Written instruction
Find the lines in these entries that include the word "follow" and state how many there are, with no other words.

Provided material
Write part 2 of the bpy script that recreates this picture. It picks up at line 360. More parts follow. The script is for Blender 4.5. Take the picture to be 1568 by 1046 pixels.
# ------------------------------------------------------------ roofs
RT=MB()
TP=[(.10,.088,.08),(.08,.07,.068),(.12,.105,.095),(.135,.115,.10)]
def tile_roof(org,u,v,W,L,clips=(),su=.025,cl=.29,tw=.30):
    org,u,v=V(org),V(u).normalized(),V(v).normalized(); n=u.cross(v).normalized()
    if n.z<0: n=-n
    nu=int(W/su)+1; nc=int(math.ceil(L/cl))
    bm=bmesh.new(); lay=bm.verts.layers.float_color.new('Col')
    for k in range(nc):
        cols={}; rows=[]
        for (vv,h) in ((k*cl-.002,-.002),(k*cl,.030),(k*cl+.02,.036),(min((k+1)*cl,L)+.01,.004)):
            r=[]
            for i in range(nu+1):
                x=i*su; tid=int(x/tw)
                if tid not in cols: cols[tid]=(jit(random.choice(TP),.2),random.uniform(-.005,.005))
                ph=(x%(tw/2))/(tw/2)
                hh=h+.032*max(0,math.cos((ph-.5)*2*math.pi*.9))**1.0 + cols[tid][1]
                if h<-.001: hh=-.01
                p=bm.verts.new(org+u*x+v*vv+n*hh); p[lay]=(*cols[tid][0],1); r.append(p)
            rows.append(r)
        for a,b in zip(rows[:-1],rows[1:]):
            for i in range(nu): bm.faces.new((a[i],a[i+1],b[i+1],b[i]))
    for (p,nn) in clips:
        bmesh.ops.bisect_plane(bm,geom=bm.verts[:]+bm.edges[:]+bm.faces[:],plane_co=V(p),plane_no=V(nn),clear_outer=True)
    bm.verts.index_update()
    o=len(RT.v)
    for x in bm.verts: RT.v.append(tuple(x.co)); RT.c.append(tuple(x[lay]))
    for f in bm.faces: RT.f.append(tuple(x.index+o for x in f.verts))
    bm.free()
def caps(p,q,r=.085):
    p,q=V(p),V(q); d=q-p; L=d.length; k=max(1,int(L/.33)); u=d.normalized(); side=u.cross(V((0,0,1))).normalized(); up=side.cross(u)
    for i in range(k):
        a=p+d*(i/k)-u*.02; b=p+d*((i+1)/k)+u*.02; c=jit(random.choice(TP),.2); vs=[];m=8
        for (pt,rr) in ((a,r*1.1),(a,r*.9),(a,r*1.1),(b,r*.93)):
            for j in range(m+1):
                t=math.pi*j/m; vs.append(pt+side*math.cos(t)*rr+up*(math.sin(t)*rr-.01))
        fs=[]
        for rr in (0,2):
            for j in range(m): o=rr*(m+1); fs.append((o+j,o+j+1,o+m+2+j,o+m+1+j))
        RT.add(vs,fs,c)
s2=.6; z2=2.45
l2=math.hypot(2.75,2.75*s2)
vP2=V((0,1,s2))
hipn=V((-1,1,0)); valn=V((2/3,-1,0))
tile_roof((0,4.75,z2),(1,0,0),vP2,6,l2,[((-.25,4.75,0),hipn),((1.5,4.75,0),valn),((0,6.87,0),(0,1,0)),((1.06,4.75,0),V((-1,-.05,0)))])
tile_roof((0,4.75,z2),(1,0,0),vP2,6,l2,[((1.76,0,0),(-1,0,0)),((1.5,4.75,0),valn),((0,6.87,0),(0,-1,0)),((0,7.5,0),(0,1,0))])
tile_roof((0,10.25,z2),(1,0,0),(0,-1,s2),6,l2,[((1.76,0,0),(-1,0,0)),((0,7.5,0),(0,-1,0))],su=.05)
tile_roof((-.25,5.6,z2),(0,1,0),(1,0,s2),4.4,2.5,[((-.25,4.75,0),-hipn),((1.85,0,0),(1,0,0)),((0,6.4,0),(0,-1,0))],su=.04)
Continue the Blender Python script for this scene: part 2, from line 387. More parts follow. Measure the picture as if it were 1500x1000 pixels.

Output of the exercise
2